Schneller Geld für betroffene Länder
Das Klima kennt keine Grenzen. Deshalb sind länderübergreifende Initiativen, wie der Green Deal, wichtig. Die Abgeordneten des Europäischen Parlaments fordern, dass die Kommission rasch einen europäischen Plan zur Anpassung an den Klimawandel vorlegt. Dieser soll konkrete Gesetzgebungsvorschläge beinhalten. Die Parlamentarier versprechen sich davon, die Resilienz der EU zu stärken, sich an die Auswirkungen des Klimawandels anzupassen und die nationalen Maßnahmen in Bezug auf Vorsorge, Planung und grenzüberschreitende Zusammenarbeit zu koordinieren. Wie in den politischen Leitlinien von Präsidentin Ursula von der Leyen für die Kommission und den Zeitraum 2024 bis 2029 angekündigt. Ins Hochwassermanagement sowie in Risikoprävention zu investieren, halten die Abgeordneten für dringend notwendig.
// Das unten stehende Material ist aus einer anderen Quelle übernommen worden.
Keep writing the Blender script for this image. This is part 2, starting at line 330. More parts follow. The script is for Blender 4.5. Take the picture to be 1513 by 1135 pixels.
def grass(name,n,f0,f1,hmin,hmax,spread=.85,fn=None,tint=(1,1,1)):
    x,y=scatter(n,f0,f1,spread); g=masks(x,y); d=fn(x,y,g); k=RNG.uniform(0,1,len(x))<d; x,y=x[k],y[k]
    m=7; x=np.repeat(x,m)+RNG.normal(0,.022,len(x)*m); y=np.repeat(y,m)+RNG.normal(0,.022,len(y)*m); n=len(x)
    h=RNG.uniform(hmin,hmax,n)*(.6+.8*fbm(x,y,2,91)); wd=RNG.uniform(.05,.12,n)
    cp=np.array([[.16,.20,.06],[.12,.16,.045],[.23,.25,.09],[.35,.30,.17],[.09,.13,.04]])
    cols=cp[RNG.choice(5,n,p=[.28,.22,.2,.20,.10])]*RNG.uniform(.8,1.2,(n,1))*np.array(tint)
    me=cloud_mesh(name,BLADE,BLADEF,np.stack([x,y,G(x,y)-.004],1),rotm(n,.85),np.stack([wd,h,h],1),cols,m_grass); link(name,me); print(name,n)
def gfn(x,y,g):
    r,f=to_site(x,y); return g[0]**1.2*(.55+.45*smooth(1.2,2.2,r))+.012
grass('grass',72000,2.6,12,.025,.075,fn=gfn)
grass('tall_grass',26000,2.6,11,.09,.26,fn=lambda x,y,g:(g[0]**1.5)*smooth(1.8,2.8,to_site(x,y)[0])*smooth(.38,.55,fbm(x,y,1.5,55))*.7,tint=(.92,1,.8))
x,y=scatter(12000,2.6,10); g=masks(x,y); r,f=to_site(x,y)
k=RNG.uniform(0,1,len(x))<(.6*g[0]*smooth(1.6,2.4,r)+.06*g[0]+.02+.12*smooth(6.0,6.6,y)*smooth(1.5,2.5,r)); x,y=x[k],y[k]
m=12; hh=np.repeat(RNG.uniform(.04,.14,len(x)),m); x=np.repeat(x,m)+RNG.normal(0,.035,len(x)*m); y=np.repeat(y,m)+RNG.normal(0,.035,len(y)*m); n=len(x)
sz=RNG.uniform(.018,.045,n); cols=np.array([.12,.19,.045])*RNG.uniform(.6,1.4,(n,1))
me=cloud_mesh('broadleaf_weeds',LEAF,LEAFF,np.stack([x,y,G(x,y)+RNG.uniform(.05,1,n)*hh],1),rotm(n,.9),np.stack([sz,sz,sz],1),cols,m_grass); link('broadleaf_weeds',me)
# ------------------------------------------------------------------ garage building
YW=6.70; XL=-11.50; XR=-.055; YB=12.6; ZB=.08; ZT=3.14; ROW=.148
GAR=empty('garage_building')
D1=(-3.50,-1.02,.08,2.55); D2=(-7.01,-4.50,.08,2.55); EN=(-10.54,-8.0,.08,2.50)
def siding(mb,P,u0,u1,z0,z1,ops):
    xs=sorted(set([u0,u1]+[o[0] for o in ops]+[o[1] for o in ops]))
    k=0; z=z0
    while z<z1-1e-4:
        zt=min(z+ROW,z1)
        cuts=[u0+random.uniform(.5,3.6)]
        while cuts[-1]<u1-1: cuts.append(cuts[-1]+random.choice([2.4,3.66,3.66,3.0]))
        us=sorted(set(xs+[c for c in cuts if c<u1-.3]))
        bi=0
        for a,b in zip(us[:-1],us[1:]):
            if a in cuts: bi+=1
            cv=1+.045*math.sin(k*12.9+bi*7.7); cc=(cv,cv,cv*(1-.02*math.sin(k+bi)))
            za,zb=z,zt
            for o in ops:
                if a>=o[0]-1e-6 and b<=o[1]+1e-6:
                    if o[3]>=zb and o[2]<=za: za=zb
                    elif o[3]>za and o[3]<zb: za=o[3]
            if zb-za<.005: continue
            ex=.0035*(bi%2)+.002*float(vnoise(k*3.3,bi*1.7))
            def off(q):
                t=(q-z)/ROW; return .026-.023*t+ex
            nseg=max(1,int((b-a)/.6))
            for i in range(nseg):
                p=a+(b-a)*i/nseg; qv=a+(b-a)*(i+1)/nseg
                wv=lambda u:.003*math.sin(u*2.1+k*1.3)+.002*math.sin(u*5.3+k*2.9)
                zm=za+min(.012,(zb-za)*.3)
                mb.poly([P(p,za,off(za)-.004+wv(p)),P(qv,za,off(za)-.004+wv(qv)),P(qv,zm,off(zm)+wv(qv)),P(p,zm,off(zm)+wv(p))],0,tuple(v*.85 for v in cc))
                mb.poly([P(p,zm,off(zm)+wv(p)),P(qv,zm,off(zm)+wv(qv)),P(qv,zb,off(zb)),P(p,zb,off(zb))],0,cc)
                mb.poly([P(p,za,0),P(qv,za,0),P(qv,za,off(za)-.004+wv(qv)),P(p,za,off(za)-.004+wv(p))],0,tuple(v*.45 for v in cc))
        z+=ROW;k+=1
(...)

Die Europäische Union kürzte unlängst in ihrem Haushalt die Mittel für Katastrophenschutzverfahren. Angesichts der jüngsten Überschwemmungen in Österreich, Tschechien, Deutschland, Ungarn, Polen, Rumänien und der Slowakei ist den Europaabgeordneten jetzt jedoch mehr und ausreichend Geld für Vorsorge besonders wichtig. Auch mit Blick auf den nächsten mehrjährigen EU-Finanzrahmen.
Die neu gewählten Parlamentarier fordern die Kommission auf, schneller Geld für die betroffenen Länder bereitzustellen. Sie verlangen, dass zudem weitere technische und finanzielle Unterstützung zur Verfügung gestellt wird.
Der Solidaritätsfonds der EU soll „der zunehmenden Zahl und Schwere von Naturkatastrophen in ganz Europa Rechnung tragen“. Zudem wollen die europäischen Volksvertreter mit ihrer Entschließung mehr EU-Investitionen in die regionale und lokale Resilienz anschieben. Sie fordern, dass die zukünftige EU-Kohäsionspolitik einen weiteren Schwerpunkt auf den Klimaschutz und die Anpassung an den Klimawandel legen soll. So fiele es auch Ländern, in denen die Menschen ein geringeres Bruttosozialeinkommen als der EU-Durchschnitt haben, leichter, sich vor klimabedingten Katastrophen zu schützen beziehungsweise diesen vorzubeugen.